A few additions to kglr's and Tim's answers.
First, I'd like to point out that the way you generate the mesh is not optimal. Consider your setup:
<< NDSolve`FEM`
region = RegionDifference[Rectangle[{0, 0}, {100, 100}],
Disk[{50, 50}, 10]];
bmesh = ToBoundaryMesh[region];
mesh = ToElementMesh[bmesh];
(*mesh["Wireframe"]*)
Now, we compute the symbolic area of the region:
area = Area[region] // N
9685.84
and we compare that to the area of the mesh:
area - Total[mesh["MeshElementMeasure"], 2]
-5.14482
So we are off by a bit. We can do better by using the symbolic region as an input to ToElementMesh
directly:
region = RegionDifference[Rectangle[{0, 0}, {100, 100}],
Disk[{50, 50}, 10]];
mesh = ToElementMesh[region];
Area[region] - Total[mesh["MeshElementMeasure"], 2]
-0.00636722
Which is substantially better. The reason is the following. When you give a symbolic region to ToElementMesh
the mid side nodes of the second order mesh can be moved to the proper position given by the symbolic representation of the region. When you use a boundary element mesh then that information is lost, since there an edge is a straight line. For more information on this and how to still use a boundary mesh to get a high quality approximation to a region please see the ElementMesh generation tutorial.

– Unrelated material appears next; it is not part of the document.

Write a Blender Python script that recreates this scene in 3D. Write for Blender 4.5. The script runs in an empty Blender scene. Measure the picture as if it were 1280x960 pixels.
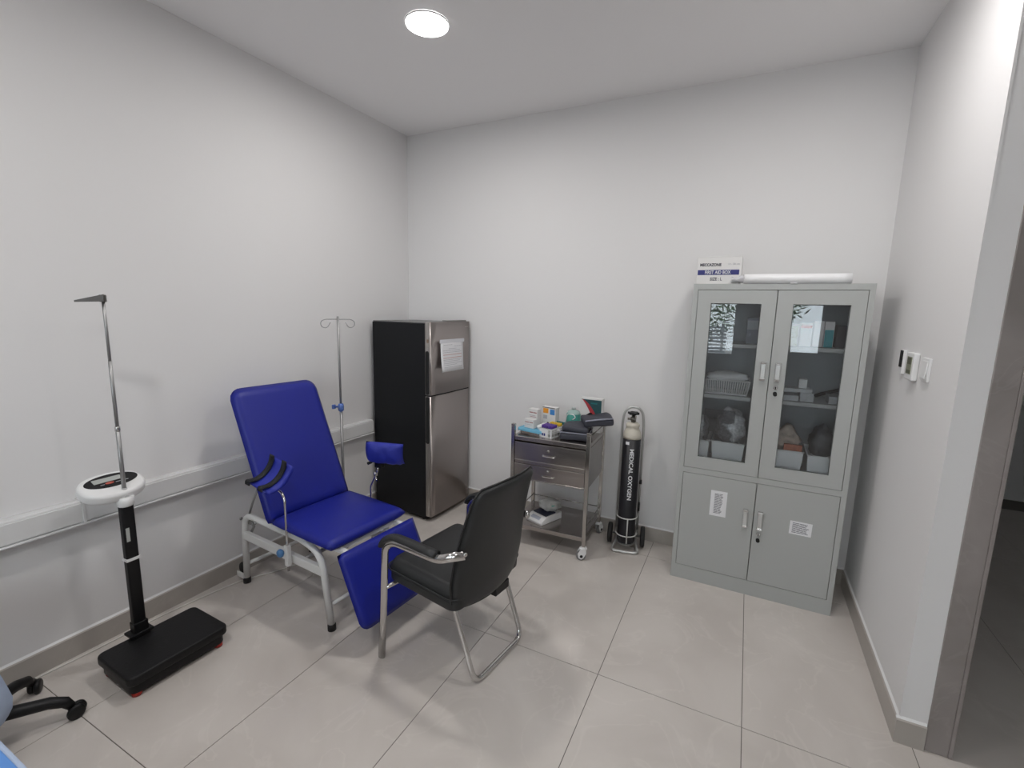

If you still need a bounday mesh you could get it by using:
bmesh = ToBoundaryMesh[mesh];
Now, concerning your question about using the FEM mesh for visualization. This is not necessarily a good idea. The requirements for a good visualization mesh are different to that for a good FEM mesh. For example, a good visualization mesh needs to resolve areas with steep gradients. While this might also be a desirable feature for FEM this is not available right now. But you can tweak the plotting functions to accept the FEM mesh as the visualization mesh.
sol = NDSolveValue[{D[u[x, y], x, x] + D[u[x, y], y, y] == 0,
DirichletCondition[u[x, y] == 100,
Sqrt[(x - 50)^2 + (y - 50)^2] == 10],
u[x, 0] == u[x, 100] == u[0, y] == u[100, y] == 0},
u, {x, y} \[Element] mesh];
dp = DensityPlot[sol[x, y], {x, y} \[Element] mesh, Mesh -> All,
ColorFunction -> "Rainbow", PlotRange -> All,
PlotLegends -> Automatic, MaxRecursion -> 0, PlotPoints -> 14];
Show[dp, mesh["Wireframe"]]

The MaxRecursion->0
prevents adaptive mesh refinement for the visualization functions. The PlotPoints -> 14
limit the number of sample points used in each direction. This will also trigger a refinement in the visualization functions. For my up to 14 plot points did not alter the mesh. So this setting requites some experimenting.
Another alternative is to use:
Show[
ElementMeshContourPlot[sol, ColorFunction -> "Rainbow", Mesh -> All]
, mesh["Wireframe"], PlotPoints -> 45, PlotLegends -> Automatic]
ElementMeshContourPlot
extracts the FEM mesh from the interpolating function and uses that. However, this also has drawbacks, as options like PlotPoints
and PlotLegends
do not work and this functionality does not exist for DensityPlot
. Would you find something like that useful?